Obsada jest tragiczna i mam świadomość, że nie będzie to zbyt dobrze odebrane.
Największy problem mam ze zbrojnikami niebieskimi. Kupując haremik nie spodziewałem się tak płodnych ryb. Samiec praktycznie nie wychodzi z ukrycia tylko pilnuje ikry. Jedna partia się wykluje i już są następne jaja.
Co jakiś czas wyłapuje trochę młodych i oddaje do sklepu, ale jest to niezmiernie trudne.

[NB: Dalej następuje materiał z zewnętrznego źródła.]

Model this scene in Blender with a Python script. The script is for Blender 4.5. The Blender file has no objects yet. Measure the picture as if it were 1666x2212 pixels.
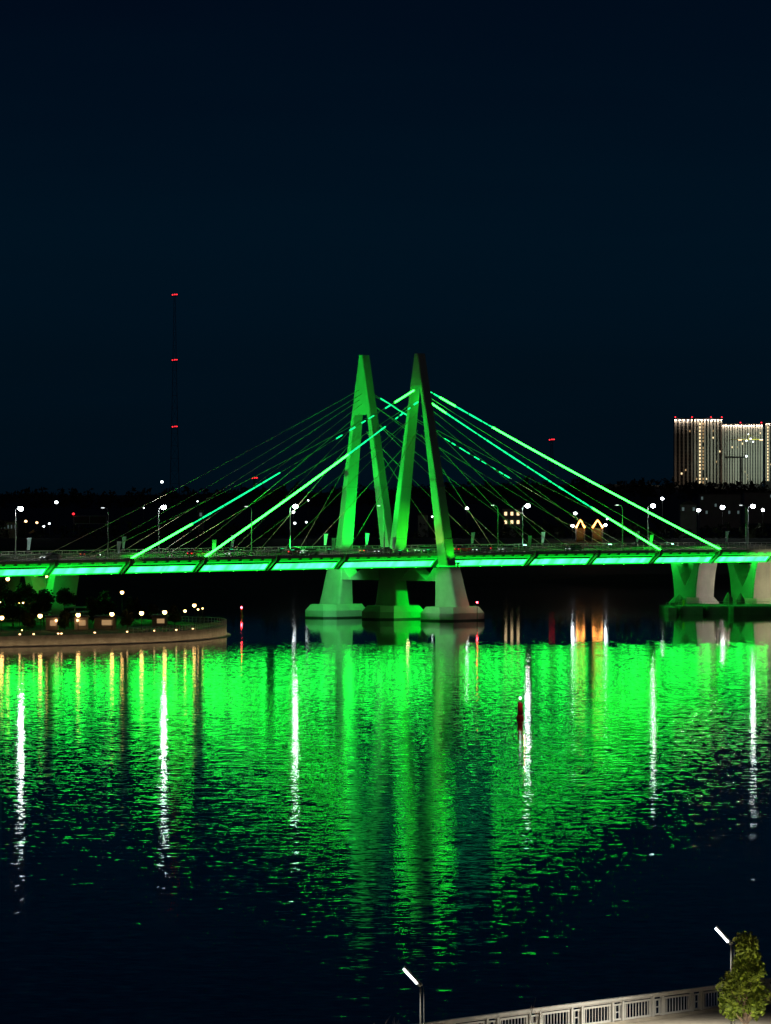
import bpy, bmesh, math, random
from mathutils import Vector, Matrix
R = math.radians
random.seed(11)
scene = bpy.context.scene
col = scene.collection

# ------------------------------------------------------------------ camera
H_CAM, F_PX, U0, V0 = 26.8, 9640.0, 833.0, 1085.0
cam_d = bpy.data.cameras.new("camera")
cam_d.sensor_fit = 'VERTICAL'
cam_d.sensor_height = 24.0
cam_d.lens = F_PX / 2212.0 * 24.0
cam_d.shift_y = -(1106.0 - V0) / 2212.0
cam_d.clip_start = 1.0
cam_d.clip_end = 40000.0
cam = bpy.data.objects.new("camera", cam_d)
cam.location = (0, 0, H_CAM)
cam.rotation_euler = (R(90), 0, 0)
col.objects.link(cam)
scene.camera = cam

# ------------------------------------------------------------------ night sky
CITY_GLOW = 0.05
world = bpy.data.worlds.new("World")
scene.world = world
world.use_nodes = True
nt = world.node_tree
nt.nodes.clear()
wo = nt.nodes.new('ShaderNodeOutputWorld')
bg = nt.nodes.new('ShaderNodeBackground')
tc = nt.nodes.new('ShaderNodeTexCoord')
sp = nt.nodes.new('ShaderNodeSeparateXYZ')
cr = nt.nodes.new('ShaderNodeValToRGB')
nz = nt.nodes.new('ShaderNodeTexNoise')
mp = nt.nodes.new('ShaderNodeMapping')
mp.inputs['Scale'].default_value = (3, 3, 26)
nz.inputs['Scale'].default_value = 2.0
nz.inputs['Detail'].default_value = 3.0
ad = nt.nodes.new('ShaderNodeMath'); ad.operation = 'MULTIPLY_ADD'
ad.inputs[1].default_value = 0.05
nt.links.new(tc.outputs['Generated'], sp.inputs[0])
nt.links.new(tc.outputs['Generated'], mp.inputs['Vector'])
nt.links.new(mp.outputs[0], nz.inputs['Vector'])
nt.links.new(nz.outputs['Fac'], ad.inputs[0])
nt.links.new(sp.outputs['Z'], ad.inputs[2])
nt.links.new(ad.outputs[0], cr.inputs[0])
nt.links.new(cr.outputs[0], bg.inputs[0])
e = cr.color_ramp.elements
e[0].position = 0.02; e[0].color = (0.0004, 0.0038, 0.0078, 1)
e[1].position = 0.16; e[1].color = (0.0003, 0.0027, 0.0095, 1)
m_ = cr.color_ramp.elements.new(0.085); m_.color = (0.0003, 0.0060, 0.0140, 1)
bg.inputs[1].default_value = 1.0
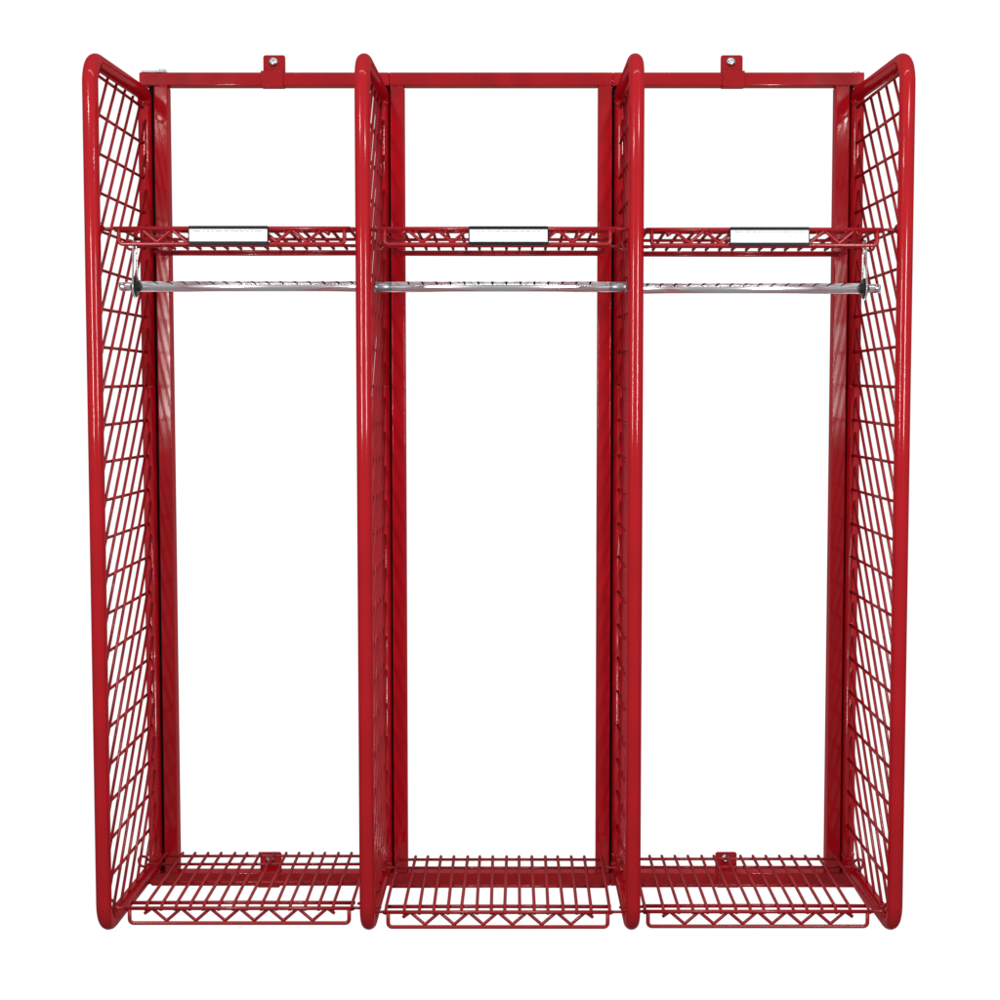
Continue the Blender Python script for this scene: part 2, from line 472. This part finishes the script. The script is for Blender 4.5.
# ------------------------------------------------------------------ chrome hanging rods
ROD_Y, ROD_R = 0.200, 0.0121
def hanging_rod(i, z, label, washer_side):
    a, b = PANEL_X[i] + 0.006, PANEL_X[i + 1] - 0.006
    t = thing("hanging_rod", ((a + b) / 2, ROD_Y, z), label, "hanging rod", "chrome hanging rods under the upper shelves")
    h = (b - a) / 2
    ends = {}
    for s in (-1, 1):                       # length of the plug that shows beyond the tube at either end
        ends[s] = 0.040 if washer_side in (s, 0) else 0.003
    pr = 0.0100 if washer_side else 0.0114
    bm = bmesh.new()
    l, r = -h + ends[-1], h - ends[1]
    lathe_x(bm, [(l, ROD_R - 0.0012), (l + 0.0012, ROD_R), (r - 0.0012, ROD_R), (r, ROD_R - 0.0012)], seg=48)
    cx = (a + b) / 2                        # near-black tick strips laid on the upper front, slant varying along x
    k = 0
    while True:
        nx = l + 0.036 + 0.0327 * k; k += 1
        if nx > r - 0.020: break
        sl = -0.020 * (nx + cx)
        va, vb = [], []
        for q in range(7):
            f = q / 6
            an = math.radians(80 - 58 * f)
            rr = ROD_R + 0.00025
            w = 0.0036 * (1 - 0.55 * f)
            x = nx + sl * f
            va.append(bm.verts.new((x - w, -rr * math.cos(an), rr * math.sin(an))))
            vb.append(bm.verts.new((x + w, -rr * math.cos(an), rr * math.sin(an))))
        for q in range(6):
            fc = bm.faces.new((va[q], va[q + 1], vb[q + 1], vb[q])); fc.material_index = 1; fc.smooth = True
    obj("rod_tube", bm, [CHROME, TICK], t)
    for s in (-1, 1):
        bm = bmesh.new()
        lathe_x(bm, [(s * (h - 0.044), pr), (s * (h - 0.018), pr), (s * (h - 0.016), pr + 0.0006), (s * (h - 0.005), pr + 0.0006), (s * (h - 0.001), pr), (s * h, pr - 0.002)], seg=32)
        obj("end_plug", bm, CHROME if s == washer_side else DULL, t)
    if washer_side:
        s = washer_side
        x = s * (h - 0.037)
        bm = bmesh.new()
        lathe_x(bm, [(x - 0.0045, 0.0125), (x - 0.0045, 0.021), (x - 0.002, 0.0240), (x + 0.002, 0.0240), (x + 0.0045, 0.021), (x + 0.0045, 0.0125)], seg=36)
        obj("rubber_washer", bm, BLACK, t)
        # wire stirrup: hooks over the middle deck wire above and cradles the rod
        bm = bmesh.new()
        xx = x + s * 0.0005
        top = 0.104
        r = 0.0265
        pts = [(xx, -0.007, top - 0.012), (xx, -0.008, top), (xx, 0.003, top + 0.008), (xx, 0.010, top), (xx + s * 0.001, 0.012, 0.06)]
        arc = [(xx, r * math.cos(math.radians(d)), r * math.sin(math.radians(d))) for d in range(20, -201, -20)]
        pts = [(xx, -0.004, top + 0.006), (xx, 0.008, top + 0.007), (xx, 0.013, top - 0.006), (xx, 0.019, 0.040)] + arc + [(xx, -0.019, 0.040), (xx, -0.013, top - 0.006), (xx, -0.004, top + 0.006)]
        tube(bm, fillet(pts, 0.006, 3), 0.0021, 10)
        obj("stirrup", bm, CHROME, t)
    return t
hanging_rod(0, 0.2272, "chrome hanging rod of the left bay with a black washer near its left end", -1)
hanging_rod(1, 0.2264, "chrome hanging rod of the middle bay, plain without any black washer", 0)
hanging_rod(2, 0.2225, "chrome hanging rod of the right bay with a black washer near its right end", 1)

Wyłapanie samca nie wchodzi w grę, bo nawet przy mini restarcie nie dałem rady.
Chyba tylko kompletny restart by pomógł.
Większość drobnych ryb to pozostałości obsad po likwidacji akwarium ojca i jego znajomego.
Akwarium z założenia miało być tanie w założeniu i utrzymaniu i takie jest.
Wodę podmieniam co około 10 dni na samą kranówkę. Światła w przeliczeniu jest mniej niż 0,4W/l co wcale nie przeszkadza nawet wymagającym roślinom. Blyxa np. szaleje.
Z racji obsady nawożenie jest symboliczne i w tej chwili nawet nie potrafię powiedzieć ile makro wlewam, bo roztwory soli robiłem dość dawno i zapomniałem jakie były stężenia.
Jedynie mikro staram się pilnować, bo braki pojawiają się dość szybko jeśli przestaje je podawać.
Zdjęcie na razie z bocznej szyby.
Tło podświetlone jest sylvanią grolux stąd ten kolor.
Inne dam jak woda lekko się wyklaruje, bo akwa jest świeżo po podmiance i przycince.

Przepraszam za termometr jeśli kogoś drażni.